Trudy Rubin: Tillerson guts mission, morale of department
Back in 2013, Gen. James Mattis warned Congress about the dangers of undercutting U.S. diplomacy.
“If you don’t fund the State Department fully, then I need to buy more ammunition,” said the general, who was then head of U.S. Central Command. Mattis recognized that skilled diplomacy is required to prevent wars or cement military victories.
Fast forward to now, when President Donald Trump not only wants to slash the State Department’s budget by a third but clearly considers the department unnecessary. His vision of foreign policy revolves around military strikes and arranging mythical “big deals” – while tweeting bizarre missives at world leaders.
Meantime, Secretary of State Rex Tillerson conducts diplomacy as if he were still the god-head of Exxon Mobil, consulting only a few aides while facilitating the gutting of the department. Most key posts and many crucial ambassadorships remain vacant.
At a time when skilled U.S. diplomacy is desperately needed to deal with North Korea, Iran, Afghanistan and Syria, Trump and Tillerson seem bent on dismantling our ability to act.
The big disappointment is Tillerson, whom many (myself included) had hoped would bring his global experience as an oilman to his new job. The expectation was that he would join a talented troika (with Defense Secretary Mattis and National Security Adviser H.R. McMaster) to temper Trump’s worst foreign policy impulses.
Didn’t happen.
“Tillerson is as big a problem as Trump is,” says a former U.S. ambassador to Yemen, Gerald Feierstein, now director of gulf affairs at the Middle East Institute. “He has no respect for the mission of the State Department. He’s distant, disinterested in having any interaction with employees.”
The oilman has displayed the same disdain for American diplomats as his boss, failing to protest the size of the proposed cutbacks; he is conducting a “reorganization” that will paralyze the department until mid-2018.
Only three nominations have been put forward to permanently fill 22 assistant secretary positions, which include the top department posts for critical regions like the Near East, East Asia and Afghanistan. Instead, these positions are being filled by “acting” heads, whose clout is limited by their temporary status. The suspicion among diplomats is that the White House wants most positions filled with political appointees, not department professionals.
The posts of special envoys for climate change, for conflict and stabilization operations, and for nuclear nonproliferation (among many others) remain vacant, with the suspicion they will never be filled.
At the same time, no nominations have been put forward for dozens of key ambassadorships, including to critical countries such as South Korea.

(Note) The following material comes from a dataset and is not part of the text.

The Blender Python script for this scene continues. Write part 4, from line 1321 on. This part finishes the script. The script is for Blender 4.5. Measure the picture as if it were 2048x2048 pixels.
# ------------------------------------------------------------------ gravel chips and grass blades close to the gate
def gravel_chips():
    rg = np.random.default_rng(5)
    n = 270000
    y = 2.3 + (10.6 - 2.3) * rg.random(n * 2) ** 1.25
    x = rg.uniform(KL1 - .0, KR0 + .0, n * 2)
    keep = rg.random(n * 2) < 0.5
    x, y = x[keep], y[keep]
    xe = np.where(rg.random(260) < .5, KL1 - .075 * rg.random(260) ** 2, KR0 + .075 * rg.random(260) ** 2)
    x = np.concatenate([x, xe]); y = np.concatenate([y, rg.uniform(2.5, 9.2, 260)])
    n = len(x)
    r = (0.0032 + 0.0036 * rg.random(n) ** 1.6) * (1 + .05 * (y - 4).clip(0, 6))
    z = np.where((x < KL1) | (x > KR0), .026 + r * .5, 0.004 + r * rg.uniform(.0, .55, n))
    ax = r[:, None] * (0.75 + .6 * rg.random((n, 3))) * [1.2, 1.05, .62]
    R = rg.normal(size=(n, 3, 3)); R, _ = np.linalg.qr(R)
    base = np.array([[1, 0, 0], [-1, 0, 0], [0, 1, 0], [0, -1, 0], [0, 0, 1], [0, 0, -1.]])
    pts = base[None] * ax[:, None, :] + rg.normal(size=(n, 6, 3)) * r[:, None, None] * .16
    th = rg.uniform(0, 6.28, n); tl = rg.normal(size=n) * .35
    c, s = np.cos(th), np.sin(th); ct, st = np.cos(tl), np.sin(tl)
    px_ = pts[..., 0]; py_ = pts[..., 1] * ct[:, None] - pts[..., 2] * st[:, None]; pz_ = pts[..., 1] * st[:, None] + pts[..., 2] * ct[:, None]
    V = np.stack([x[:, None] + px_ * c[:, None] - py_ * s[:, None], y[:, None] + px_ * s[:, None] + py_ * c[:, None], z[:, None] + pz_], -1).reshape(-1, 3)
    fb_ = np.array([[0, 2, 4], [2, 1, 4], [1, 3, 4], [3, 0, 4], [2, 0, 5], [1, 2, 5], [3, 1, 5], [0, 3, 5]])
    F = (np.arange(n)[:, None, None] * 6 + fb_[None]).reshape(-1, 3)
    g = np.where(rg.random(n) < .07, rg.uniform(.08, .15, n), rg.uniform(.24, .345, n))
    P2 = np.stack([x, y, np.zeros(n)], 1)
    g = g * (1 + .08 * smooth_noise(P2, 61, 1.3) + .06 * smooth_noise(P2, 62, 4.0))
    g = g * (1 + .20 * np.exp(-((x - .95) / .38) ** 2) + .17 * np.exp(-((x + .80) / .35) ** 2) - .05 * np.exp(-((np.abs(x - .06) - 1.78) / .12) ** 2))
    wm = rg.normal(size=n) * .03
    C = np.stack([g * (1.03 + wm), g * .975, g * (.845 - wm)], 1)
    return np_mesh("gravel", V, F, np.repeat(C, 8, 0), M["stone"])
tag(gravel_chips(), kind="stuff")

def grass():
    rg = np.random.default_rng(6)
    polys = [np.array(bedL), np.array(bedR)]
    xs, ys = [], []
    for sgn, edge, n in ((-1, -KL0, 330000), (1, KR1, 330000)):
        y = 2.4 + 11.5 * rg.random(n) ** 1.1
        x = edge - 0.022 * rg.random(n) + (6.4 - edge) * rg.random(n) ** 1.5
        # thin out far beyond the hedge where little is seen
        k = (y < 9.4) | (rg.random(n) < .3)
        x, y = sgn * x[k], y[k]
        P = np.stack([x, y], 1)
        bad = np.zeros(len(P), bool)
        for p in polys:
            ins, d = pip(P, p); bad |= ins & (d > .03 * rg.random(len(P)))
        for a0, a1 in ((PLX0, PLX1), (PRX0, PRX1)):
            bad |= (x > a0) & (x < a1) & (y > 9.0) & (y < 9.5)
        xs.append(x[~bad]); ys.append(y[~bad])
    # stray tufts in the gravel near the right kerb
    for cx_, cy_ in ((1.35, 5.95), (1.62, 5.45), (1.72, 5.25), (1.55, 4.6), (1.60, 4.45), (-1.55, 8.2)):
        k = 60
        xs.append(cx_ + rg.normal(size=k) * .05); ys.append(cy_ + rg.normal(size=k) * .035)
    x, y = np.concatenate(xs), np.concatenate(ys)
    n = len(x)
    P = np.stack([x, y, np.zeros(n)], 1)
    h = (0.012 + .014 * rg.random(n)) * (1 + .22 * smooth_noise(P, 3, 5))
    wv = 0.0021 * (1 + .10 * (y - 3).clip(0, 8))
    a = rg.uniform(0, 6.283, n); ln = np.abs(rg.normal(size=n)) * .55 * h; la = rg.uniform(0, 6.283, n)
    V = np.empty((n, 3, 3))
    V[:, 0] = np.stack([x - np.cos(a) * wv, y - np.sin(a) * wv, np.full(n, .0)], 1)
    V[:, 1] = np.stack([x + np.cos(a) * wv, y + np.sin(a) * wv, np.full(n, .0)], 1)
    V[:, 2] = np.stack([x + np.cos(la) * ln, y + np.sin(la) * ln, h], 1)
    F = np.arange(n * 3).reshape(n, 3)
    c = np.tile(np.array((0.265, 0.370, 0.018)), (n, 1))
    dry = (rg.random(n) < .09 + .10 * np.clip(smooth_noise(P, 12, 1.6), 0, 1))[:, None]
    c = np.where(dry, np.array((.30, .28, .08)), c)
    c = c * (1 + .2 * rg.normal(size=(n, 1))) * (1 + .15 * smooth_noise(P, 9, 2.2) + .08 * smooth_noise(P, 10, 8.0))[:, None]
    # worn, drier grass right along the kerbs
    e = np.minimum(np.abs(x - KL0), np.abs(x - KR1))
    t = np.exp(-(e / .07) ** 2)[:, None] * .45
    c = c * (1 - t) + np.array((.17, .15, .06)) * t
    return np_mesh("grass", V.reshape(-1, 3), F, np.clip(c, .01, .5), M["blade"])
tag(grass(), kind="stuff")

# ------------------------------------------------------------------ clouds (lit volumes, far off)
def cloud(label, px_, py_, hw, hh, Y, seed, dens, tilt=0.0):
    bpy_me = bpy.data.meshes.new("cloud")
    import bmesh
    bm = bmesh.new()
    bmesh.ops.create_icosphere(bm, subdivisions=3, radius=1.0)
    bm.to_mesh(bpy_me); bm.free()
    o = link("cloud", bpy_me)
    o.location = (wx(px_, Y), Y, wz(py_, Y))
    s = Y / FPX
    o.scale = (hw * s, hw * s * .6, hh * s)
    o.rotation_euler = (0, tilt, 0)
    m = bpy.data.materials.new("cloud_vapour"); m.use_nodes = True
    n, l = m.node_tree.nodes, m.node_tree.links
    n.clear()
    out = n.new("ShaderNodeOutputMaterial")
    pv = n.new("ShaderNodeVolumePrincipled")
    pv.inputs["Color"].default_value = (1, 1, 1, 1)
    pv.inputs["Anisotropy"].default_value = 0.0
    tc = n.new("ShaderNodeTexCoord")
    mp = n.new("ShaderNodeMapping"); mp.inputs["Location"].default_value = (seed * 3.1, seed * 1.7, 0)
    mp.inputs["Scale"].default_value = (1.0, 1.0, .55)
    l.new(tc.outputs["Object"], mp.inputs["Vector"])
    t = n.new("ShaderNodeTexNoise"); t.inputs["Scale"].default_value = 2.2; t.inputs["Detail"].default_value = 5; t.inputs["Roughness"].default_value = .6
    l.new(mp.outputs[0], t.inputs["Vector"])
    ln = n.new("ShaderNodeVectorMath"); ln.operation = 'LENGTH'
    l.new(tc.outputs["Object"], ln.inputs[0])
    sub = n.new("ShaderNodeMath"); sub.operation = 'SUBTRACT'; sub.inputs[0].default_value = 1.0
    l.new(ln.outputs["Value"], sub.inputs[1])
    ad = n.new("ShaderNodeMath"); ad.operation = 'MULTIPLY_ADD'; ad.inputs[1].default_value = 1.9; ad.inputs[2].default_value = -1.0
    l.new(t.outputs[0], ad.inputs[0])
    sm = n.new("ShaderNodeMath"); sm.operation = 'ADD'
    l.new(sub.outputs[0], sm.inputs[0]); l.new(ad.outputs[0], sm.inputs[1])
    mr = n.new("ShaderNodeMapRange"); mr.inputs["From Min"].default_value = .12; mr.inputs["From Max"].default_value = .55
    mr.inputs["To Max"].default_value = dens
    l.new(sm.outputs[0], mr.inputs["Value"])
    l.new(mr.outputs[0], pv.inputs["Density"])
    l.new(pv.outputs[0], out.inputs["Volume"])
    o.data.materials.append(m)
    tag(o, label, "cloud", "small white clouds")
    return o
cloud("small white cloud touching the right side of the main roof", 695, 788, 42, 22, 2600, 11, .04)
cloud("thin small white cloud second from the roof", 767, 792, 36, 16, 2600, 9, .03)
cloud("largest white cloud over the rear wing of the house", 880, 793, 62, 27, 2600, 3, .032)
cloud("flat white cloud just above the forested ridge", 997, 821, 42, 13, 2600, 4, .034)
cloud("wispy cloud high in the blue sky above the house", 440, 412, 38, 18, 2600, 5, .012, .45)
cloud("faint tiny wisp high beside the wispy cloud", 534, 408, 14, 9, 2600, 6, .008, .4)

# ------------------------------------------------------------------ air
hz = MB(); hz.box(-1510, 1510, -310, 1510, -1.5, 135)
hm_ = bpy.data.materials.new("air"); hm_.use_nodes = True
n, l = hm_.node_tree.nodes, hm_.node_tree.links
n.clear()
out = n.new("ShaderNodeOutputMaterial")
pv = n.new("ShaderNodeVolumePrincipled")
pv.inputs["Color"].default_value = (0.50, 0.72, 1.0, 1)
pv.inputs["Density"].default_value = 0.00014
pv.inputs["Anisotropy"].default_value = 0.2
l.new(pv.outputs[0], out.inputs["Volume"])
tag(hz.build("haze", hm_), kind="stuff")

Nor are current ambassadors spared the disdain for their profession that Trump and Tillerson appear to share.
The secretary has become notorious for his reluctance to meet with U.S. ambassadors in the countries he’s visited or even when they return home to accompany foreign leaders visiting the United States. As a consequence, morale at the State Department is sagging, and many of the most talented diplomats are quitting or retiring. Such expertise takes decades to develop and now is being thrown away.
Moreover, there is another, less noticed, consequence of denuding the department of its talent. Foreign officials and ambassadors in Washington are realizing it’s pointless to speak to “acting” heads of departments or U.S. ambassadors. Many decide that their only avenue is to try to curry favor directly with the White House, ideally with First Son-in-Law Jared Kushner, as if this were a banana republic.
Some diplomats to whom I’ve spoken excuse Tillerson because they think he’s still trying to find his footing with the White House. He has had his own problems with Trump, who publicly undercut the secretary’s efforts to patch up a messy confrontation between Saudi Arabia and Qatar (the confrontation was actually encouraged by Trump). And the president has outsourced key Mideast tasks to Kushner, who has proven to be woefully unsuited and way in over his head.
But the president’s fascination with things military ignores the fact that America’s most immediate challenges demand diplomatic solutions if war is to be prevented. That includes resolving the impasse with North Korea, re-examining the nuclear deal with Tehran and negotiating over how to end the sectarian conflict in Syria that spawned the Islamic State.
Such diplomacy can’t be finessed by a real estate mogul or a lone oilman, no matter their illusions. It will require input from professionals with on-the-ground experience who can help Tillerson develop a policy process along with negotiating terms.
That, in turn, requires a secretary of state who understands he can’t act solo, and must encourage the best and brightest in his department and stand up for its survival. It also requires a secretary who is willing to stand up to Trump, or join in the aforementioned troika that may be able to penetrate the president’s tweet-drenched delusions.
Tillerson should study Mattis’ 2013 warning to legislators to view diplomacy in terms of a cost-benefit ratio. “The more that we put into the State Department’s diplomacy,” the general said, “the less we have to put into a military budget as we deal with the outcome of an apparent American withdrawal from the international scene.”
Although Trump will deny it, that warning is even more relevant today. The denigration of diplomats is viewed abroad as a sign of a new U.S. isolationism and a signal for adversaries to take advantage. If Tillerson believes that to be an incorrect message, he’d better change course.
Trudy Rubin is a columnist for the Philadelphia Inquirer.